> _Exercise_:
Print the listing that follows, character for character.
-- Start Recorded data --
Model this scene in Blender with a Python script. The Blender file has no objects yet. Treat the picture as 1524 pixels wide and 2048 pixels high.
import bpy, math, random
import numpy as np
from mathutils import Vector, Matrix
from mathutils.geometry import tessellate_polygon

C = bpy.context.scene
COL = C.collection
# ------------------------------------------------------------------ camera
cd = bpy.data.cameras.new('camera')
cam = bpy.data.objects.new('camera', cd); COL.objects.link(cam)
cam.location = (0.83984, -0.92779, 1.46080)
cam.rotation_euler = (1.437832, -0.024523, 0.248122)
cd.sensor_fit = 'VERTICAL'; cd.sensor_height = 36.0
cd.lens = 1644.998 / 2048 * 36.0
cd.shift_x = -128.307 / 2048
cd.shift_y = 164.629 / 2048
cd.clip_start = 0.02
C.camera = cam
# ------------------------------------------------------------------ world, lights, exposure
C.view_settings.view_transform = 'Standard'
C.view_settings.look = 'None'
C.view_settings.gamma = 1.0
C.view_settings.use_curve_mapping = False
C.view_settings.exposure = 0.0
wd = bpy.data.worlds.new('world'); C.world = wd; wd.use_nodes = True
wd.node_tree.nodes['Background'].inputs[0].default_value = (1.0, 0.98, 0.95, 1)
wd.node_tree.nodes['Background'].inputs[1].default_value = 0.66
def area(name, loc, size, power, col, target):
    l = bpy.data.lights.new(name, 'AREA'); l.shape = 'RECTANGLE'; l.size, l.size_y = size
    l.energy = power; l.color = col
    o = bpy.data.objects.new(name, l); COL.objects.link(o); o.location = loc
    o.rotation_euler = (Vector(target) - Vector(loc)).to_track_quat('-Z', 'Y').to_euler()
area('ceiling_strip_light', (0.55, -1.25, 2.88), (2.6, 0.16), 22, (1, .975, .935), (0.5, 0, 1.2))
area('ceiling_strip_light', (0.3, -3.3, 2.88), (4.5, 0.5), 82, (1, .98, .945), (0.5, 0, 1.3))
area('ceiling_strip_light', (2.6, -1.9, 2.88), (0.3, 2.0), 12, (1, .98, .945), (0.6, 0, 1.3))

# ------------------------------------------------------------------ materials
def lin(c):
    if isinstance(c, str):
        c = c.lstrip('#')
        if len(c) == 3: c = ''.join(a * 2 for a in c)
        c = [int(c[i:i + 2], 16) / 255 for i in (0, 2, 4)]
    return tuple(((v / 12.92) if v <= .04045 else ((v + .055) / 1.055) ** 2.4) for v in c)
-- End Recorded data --
> _Task output_:
Model this scene in Blender with a Python script. The Blender file has no objects yet. Treat the picture as 1524 pixels wide and 2048 pixels high.
import bpy, math, random
import numpy as np
from mathutils import Vector, Matrix
from mathutils.geometry import tessellate_polygon

C = bpy.context.scene
COL = C.collection
# ------------------------------------------------------------------ camera
cd = bpy.data.cameras.new('camera')
cam = bpy.data.objects.new('camera', cd); COL.objects.link(cam)
cam.location = (0.83984, -0.92779, 1.46080)
cam.rotation_euler = (1.437832, -0.024523, 0.248122)
cd.sensor_fit = 'VERTICAL'; cd.sensor_height = 36.0
cd.lens = 1644.998 / 2048 * 36.0
cd.shift_x = -128.307 / 2048
cd.shift_y = 164.629 / 2048
cd.clip_start = 0.02
C.camera = cam
# ------------------------------------------------------------------ world, lights, exposure
C.view_settings.view_transform = 'Standard'
C.view_settings.look = 'None'
C.view_settings.gamma = 1.0
C.view_settings.use_curve_mapping = False
C.view_settings.exposure = 0.0
wd = bpy.data.worlds.new('world'); C.world = wd; wd.use_nodes = True
wd.node_tree.nodes['Background'].inputs[0].default_value = (1.0, 0.98, 0.95, 1)
wd.node_tree.nodes['Background'].inputs[1].default_value = 0.66
def area(name, loc, size, power, col, target):
    l = bpy.data.lights.new(name, 'AREA'); l.shape = 'RECTANGLE'; l.size, l.size_y = size
    l.energy = power; l.color = col
    o = bpy.data.objects.new(name, l); COL.objects.link(o); o.location = loc
    o.rotation_euler = (Vector(target) - Vector(loc)).to_track_quat('-Z', 'Y').to_euler()
area('ceiling_strip_light', (0.55, -1.25, 2.88), (2.6, 0.16), 22, (1, .975, .935), (0.5, 0, 1.2))
area('ceiling_strip_light', (0.3, -3.3, 2.88), (4.5, 0.5), 82, (1, .98, .945), (0.5, 0, 1.3))
area('ceiling_strip_light', (2.6, -1.9, 2.88), (0.3, 2.0), 12, (1, .98, .945), (0.6, 0, 1.3))

# ------------------------------------------------------------------ materials
def lin(c):
    if isinstance(c, str):
        c = c.lstrip('#')
        if len(c) == 3: c = ''.join(a * 2 for a in c)
        c = [int(c[i:i + 2], 16) / 255 for i in (0, 2, 4)]
    return tuple(((v / 12.92) if v <= .04045 else ((v + .055) / 1.055) ** 2.4) for v in c)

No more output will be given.